At its core, it's a character generator with 10 options per choice. It's very short, with more than half the play time (for me) dedicated to the achingly slow text in the opening few screens.
It's posited as a generator for the Lost Boys from Peter Pan. However, it always ends up with a darker twist:
(Spoiler - click to show)you are actually creating white supremacists.. The game ends with a scene from your character's childhood, now with a different shade of meaning from the opening scenes.
Production-wise, this is excellent styling, music and css animations, the kind you'd expect from the author of Babyface.
Content-wise, I'm torn. On the one hand, the feeling I get from the game is that (Spoiler - click to show)it 'others' the white supremacists by making them seem like creatures very different from us, the reader, someone with with we have no connection and no relation. I worry that that hides the deeper issues, as I feel like most white supremacy is hidden inside otherwise-normal looking people, and by relegating it to the 'frightening other' in media we neglect looking within ourselves. On the other hand, the narrative is designed in a way to humanize its characters and track their journey, so maybe I'm wrong.
The other issue I think about is the way some things are lumped together. For instance, I know (Spoiler - click to show)many white supremacists, if not the majority, use religion as a pretext. But not all people espousing Christian values are supremacists or terrorists; in fact, white people are less likely to be Christian than either black or hispanic people in the US.
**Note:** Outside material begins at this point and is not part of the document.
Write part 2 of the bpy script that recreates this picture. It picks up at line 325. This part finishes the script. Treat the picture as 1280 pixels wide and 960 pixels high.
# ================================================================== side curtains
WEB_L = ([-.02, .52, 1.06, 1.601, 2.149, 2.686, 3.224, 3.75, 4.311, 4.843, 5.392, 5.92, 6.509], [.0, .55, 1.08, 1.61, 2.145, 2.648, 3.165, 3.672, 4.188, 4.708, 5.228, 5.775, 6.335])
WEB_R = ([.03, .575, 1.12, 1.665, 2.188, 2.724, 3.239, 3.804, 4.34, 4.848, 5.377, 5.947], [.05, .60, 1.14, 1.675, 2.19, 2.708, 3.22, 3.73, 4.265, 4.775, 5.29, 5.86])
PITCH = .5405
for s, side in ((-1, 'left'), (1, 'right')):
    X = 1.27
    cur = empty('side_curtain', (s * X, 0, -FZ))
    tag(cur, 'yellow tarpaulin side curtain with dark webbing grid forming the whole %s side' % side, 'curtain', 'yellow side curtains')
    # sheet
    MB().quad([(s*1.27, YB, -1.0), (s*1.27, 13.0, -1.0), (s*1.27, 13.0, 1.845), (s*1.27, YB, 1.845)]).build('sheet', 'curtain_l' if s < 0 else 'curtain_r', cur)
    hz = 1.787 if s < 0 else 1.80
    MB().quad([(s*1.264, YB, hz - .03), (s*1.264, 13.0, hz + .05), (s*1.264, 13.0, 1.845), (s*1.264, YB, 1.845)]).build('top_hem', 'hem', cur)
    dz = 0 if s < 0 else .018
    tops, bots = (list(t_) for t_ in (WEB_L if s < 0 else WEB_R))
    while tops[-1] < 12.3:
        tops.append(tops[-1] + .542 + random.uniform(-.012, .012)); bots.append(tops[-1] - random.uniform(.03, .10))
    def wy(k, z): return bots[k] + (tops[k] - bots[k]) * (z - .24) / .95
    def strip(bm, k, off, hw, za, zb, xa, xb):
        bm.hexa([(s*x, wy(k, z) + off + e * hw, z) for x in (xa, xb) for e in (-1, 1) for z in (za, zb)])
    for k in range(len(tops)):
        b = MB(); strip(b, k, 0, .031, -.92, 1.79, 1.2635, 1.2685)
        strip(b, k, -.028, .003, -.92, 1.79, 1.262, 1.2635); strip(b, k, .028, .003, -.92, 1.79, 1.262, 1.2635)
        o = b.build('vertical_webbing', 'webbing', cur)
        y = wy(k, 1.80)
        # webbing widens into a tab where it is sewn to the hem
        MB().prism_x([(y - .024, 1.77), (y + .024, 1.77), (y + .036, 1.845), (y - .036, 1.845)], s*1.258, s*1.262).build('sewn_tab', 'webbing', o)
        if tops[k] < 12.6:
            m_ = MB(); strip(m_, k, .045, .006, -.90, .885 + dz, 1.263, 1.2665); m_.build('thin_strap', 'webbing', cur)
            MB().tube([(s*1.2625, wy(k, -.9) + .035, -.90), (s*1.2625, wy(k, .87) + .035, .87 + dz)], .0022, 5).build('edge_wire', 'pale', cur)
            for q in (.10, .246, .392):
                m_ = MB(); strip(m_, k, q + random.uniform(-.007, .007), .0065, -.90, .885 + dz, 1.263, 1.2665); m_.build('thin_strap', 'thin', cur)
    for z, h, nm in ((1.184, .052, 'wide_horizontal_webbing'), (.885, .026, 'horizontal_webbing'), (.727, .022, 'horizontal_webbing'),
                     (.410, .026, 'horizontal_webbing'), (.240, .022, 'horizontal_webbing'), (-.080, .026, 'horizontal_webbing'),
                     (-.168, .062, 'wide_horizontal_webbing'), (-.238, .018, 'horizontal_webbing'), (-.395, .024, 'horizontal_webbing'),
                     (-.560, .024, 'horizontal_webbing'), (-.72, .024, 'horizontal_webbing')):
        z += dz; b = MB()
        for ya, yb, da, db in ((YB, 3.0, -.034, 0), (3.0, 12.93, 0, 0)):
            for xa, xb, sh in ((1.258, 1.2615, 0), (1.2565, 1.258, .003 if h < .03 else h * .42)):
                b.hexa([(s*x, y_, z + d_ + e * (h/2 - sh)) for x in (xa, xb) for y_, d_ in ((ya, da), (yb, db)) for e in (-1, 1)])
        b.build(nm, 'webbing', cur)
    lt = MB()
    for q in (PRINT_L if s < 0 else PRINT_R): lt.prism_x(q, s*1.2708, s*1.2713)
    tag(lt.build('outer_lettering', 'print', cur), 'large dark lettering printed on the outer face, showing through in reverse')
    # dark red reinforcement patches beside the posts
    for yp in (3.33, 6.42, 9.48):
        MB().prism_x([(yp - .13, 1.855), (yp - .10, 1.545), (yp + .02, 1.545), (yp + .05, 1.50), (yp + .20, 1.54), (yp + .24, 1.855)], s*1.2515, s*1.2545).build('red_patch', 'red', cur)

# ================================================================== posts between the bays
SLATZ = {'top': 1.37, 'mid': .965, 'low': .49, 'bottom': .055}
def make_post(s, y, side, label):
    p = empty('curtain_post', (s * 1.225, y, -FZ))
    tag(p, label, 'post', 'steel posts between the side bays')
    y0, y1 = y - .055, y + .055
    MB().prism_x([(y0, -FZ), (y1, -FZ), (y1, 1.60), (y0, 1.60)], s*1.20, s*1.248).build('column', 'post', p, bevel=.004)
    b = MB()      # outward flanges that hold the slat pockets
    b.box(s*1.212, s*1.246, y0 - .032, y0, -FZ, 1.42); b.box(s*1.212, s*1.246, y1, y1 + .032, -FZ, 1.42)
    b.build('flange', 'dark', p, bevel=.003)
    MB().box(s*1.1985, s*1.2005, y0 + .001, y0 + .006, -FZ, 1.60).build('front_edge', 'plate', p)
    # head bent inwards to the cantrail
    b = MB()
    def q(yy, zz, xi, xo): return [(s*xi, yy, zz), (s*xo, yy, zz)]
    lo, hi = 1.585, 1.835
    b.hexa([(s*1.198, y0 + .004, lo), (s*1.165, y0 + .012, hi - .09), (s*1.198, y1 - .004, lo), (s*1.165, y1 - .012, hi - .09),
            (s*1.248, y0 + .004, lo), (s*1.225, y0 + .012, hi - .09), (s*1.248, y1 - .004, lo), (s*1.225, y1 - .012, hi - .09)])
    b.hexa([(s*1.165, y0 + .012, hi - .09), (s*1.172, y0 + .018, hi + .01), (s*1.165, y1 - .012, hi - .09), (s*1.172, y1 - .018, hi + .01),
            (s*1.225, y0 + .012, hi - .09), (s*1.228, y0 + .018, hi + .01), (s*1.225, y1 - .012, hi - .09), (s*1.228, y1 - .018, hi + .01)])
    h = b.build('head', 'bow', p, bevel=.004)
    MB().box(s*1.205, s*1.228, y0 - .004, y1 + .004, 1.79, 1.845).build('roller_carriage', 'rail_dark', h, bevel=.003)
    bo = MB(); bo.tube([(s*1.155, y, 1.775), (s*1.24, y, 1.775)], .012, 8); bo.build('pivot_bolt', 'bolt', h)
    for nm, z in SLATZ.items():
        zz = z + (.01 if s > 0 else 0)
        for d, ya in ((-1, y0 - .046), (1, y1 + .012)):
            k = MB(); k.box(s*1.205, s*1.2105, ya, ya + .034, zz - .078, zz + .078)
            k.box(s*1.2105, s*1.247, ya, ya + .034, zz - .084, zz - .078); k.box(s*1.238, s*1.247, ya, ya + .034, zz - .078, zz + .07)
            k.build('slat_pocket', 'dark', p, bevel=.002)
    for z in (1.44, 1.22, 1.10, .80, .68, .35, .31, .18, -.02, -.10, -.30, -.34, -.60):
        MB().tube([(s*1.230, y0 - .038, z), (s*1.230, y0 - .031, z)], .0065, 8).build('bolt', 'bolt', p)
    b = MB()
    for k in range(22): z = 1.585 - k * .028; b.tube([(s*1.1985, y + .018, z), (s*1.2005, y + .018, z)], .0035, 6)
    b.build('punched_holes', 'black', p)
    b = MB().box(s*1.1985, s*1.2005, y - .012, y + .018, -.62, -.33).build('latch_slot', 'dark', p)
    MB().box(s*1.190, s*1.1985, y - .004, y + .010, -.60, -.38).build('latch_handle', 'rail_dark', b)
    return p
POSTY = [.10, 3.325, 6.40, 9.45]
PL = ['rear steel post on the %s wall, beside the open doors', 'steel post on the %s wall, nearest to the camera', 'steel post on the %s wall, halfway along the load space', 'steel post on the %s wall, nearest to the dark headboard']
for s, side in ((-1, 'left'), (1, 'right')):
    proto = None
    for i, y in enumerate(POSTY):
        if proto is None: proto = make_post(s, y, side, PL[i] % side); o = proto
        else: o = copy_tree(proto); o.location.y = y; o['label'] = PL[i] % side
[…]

Both of my objections are framed from my own perspective and stem from my own interpretation of the piece, so I can't say it's anything related to the author's intent. Still, it was interesting.
+Polish: It was very polished.
+Descriptive: The text is well-written.
-Interactivity: The slower opening was a bit offputting, and the many menus made me feel like I somehow had less freedom from so many indistinguishable options.
+Emotional impact: It made me feel a lot of different things.
-Would I play again? Technically I did play again once, just to remind myself before writing the review, but I think this is more or less a one-shot game.
This is a game seemingly designed to be inscrutable. The prose is dense and hard to comprehend, and the structure in the opening sequence is a series of almost randomly highlighted words that lead to musings on those words or the reason you selected them.
Overall, I’m not quite sure if the author succeeded in their goal. Was it contemplation about our place in the universe and its effects? Was it poetry? Was it a meditation on life? I’m not really sure.
And what effect did the Thief have on others? Make them believe only the Thief mattered/existed? I’m not sure what that means.
+Polish: I didn't see any errors.
-Descriptiveness: I found the text vague and imprecise.
-Interactivity: In the first section, it's hard to know what to pick; in the latter portion, there's only one thing to pick.
-Emotional impact: This game didn't land for me.
+Would I play again? I might take it for another spin in the future to get more impressions.